Tampoco está claro, cómo las normas internacionales podrían prevalecer, dentro de sus variadas teorías y prácticas diplomáticas aplicables, al reconocimiento de Gobiernos, como son las otras, como la Estrada, varias veces invocadas en nuestra región. Resultan largamente superadas en esta oportunidad.

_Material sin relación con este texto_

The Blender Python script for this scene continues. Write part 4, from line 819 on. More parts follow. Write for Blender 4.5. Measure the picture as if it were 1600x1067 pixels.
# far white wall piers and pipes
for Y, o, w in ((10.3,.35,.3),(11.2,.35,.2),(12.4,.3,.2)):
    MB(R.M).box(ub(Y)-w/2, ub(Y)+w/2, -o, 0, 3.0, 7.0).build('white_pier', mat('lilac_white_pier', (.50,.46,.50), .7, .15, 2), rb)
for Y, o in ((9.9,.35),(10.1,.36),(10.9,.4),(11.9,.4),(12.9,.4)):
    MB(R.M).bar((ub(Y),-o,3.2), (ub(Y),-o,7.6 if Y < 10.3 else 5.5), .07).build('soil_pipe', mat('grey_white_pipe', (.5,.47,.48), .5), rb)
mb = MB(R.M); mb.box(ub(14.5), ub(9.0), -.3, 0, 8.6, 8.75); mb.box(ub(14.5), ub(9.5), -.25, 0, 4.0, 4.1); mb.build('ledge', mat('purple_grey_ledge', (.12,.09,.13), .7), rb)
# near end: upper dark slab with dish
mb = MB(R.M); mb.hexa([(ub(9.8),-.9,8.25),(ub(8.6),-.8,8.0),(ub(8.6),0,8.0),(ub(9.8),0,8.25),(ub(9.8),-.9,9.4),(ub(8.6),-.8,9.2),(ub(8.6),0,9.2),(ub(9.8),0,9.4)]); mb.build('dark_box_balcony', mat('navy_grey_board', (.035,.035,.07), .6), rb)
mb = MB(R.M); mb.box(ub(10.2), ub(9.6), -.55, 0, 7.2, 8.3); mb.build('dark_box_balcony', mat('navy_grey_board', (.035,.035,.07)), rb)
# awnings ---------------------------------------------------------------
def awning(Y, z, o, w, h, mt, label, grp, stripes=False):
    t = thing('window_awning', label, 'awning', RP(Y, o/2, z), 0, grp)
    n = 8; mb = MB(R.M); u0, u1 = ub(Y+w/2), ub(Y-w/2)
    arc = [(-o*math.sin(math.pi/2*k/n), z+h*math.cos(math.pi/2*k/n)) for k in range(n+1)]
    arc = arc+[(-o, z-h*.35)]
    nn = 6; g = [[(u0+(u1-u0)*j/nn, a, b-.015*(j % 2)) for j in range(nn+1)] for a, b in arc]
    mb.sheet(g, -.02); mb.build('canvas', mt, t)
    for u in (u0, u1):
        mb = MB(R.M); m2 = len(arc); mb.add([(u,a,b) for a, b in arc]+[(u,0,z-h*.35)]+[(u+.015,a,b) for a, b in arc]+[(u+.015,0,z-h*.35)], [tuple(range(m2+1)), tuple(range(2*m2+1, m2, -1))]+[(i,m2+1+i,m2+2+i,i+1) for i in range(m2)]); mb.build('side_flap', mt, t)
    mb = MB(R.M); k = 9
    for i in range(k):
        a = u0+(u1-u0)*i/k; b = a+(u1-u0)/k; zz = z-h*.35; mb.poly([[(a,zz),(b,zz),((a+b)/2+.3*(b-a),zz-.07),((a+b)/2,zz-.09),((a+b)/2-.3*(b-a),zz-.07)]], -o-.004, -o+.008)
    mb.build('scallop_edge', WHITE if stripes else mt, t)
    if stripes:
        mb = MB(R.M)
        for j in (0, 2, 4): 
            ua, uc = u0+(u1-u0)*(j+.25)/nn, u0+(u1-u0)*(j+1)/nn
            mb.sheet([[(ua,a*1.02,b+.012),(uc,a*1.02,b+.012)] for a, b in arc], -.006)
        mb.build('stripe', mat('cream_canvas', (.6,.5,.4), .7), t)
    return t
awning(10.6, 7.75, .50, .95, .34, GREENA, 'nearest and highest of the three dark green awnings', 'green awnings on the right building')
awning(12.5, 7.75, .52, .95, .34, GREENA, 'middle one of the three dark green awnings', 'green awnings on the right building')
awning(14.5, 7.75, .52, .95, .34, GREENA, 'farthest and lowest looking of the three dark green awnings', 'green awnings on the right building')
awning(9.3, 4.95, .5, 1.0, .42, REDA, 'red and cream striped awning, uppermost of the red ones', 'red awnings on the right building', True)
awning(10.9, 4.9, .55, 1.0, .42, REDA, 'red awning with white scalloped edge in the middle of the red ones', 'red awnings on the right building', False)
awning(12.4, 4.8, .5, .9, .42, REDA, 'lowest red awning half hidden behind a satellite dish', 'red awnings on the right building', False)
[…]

Lamentablemente, no estamos dentro de un caso sólo jurídico internacional, como tampoco exclusivamente institucional venezolano y de su propia Constitución, la chavista de 1999. El posible derecho aplicable ha servido de base a argumentos a favor o en contra, demasiadas veces, y con muy distintas interpretaciones y acusaciones mutuas de ser violado. Si observamos con realismo, la juridicidad constitucional de Venezuela, ya no permite encontrar una vía clara ante la crisis, de tanto que ha sido tergiversada y manipulada por todos los sectores. Menos en el funcionamiento de la legalidad interior, con una Asamblea Nacional apoyada por el Supremo Tribunal de Justicia, el cual ha sido suplantado y controlado por otro, bajo el Poder Ejecutivo.

Estamos, por lo tanto, frente a un caso internacional de gran magnitud, donde sólo caben posicionamientos políticos o ideologizados. Ellos marcarán las decisiones de los países, por sobre toda otra consideración, o por encima de las argumentaciones legales, que probablemente serán citadas, aunque en definitiva, no serán determinantes.

Ya Maduro ha roto relaciones con Estados Unidos y lo acusa de buscar su derrocamiento, mediante un golpe de Estado. En su clásica retórica, también ha denunciado a Colombia, y ciertamente vendrán otras acusaciones similares y rupturas de relaciones con quienes no lo reconocen. Es de esperar que no encuentre con algún vecino, un diferendo exterior que busque la unidad perdida, iniciando hostilidades o episodios fronterizos.

Resulta absolutamente imposible anticipar cómo evolucionarán los hechos al interior de país. El peligro está en que esta polarización ha dividido al pueblo en bandos irreconciliables. Lo grave es que tal división podría derivar en una confrontación violenta. De suceder, y no es una probabilidad meramente hipotética, sería en condiciones de total desequilibrio. Las armas y la fuerza están en poder de los militares afines al régimen, y de la Guardia Nacional, transformada en fuerza pretoriana encargada de proteger a Nicolás Maduro y las autoridades por él designadas, con todos los privilegios que garanticen su fidelidad.

Por lo tanto, con una situación donde cada posicionamiento de ambas partes será seguida por una reacción de la otra, dentro de un clima de enfrentamiento bastante generalizado, resulta impredecible, y lo que es más preocupante, sin que se pueda visualizar algún entendimiento negociado, o una salida que logre preservar la integridad física de Maduro o de Guaidó. Por el contrario, la lógica sólo permite prever, y ojalá no fuera así, que el que posee la fuerza de las armas buscará imponerse al otro, encarcelándolo y reduciendo sus posibilidades, y no hay otro que el Gobierno que la posea. De no hacerlo, quiere decir que ya no tiene el control necesario y debería dejar el poder.

En opiniones pasadas he subrayado que el régimen de Maduro, por sobre los discursos incendiarios y la consabida palabrería revolucionaria que siembre emplea, ya no dispone de un plan para una gobernabilidad fracasada, o la recuperación de una crisis general con miras al futuro. Todo indica que sólo busca mantenerse en el poder por supervivencia, y de cualquier manera. Para todos, en lo exterior y en lo interno, hay un tiempo de alta turbulencia que ha llegado, y es decisivo.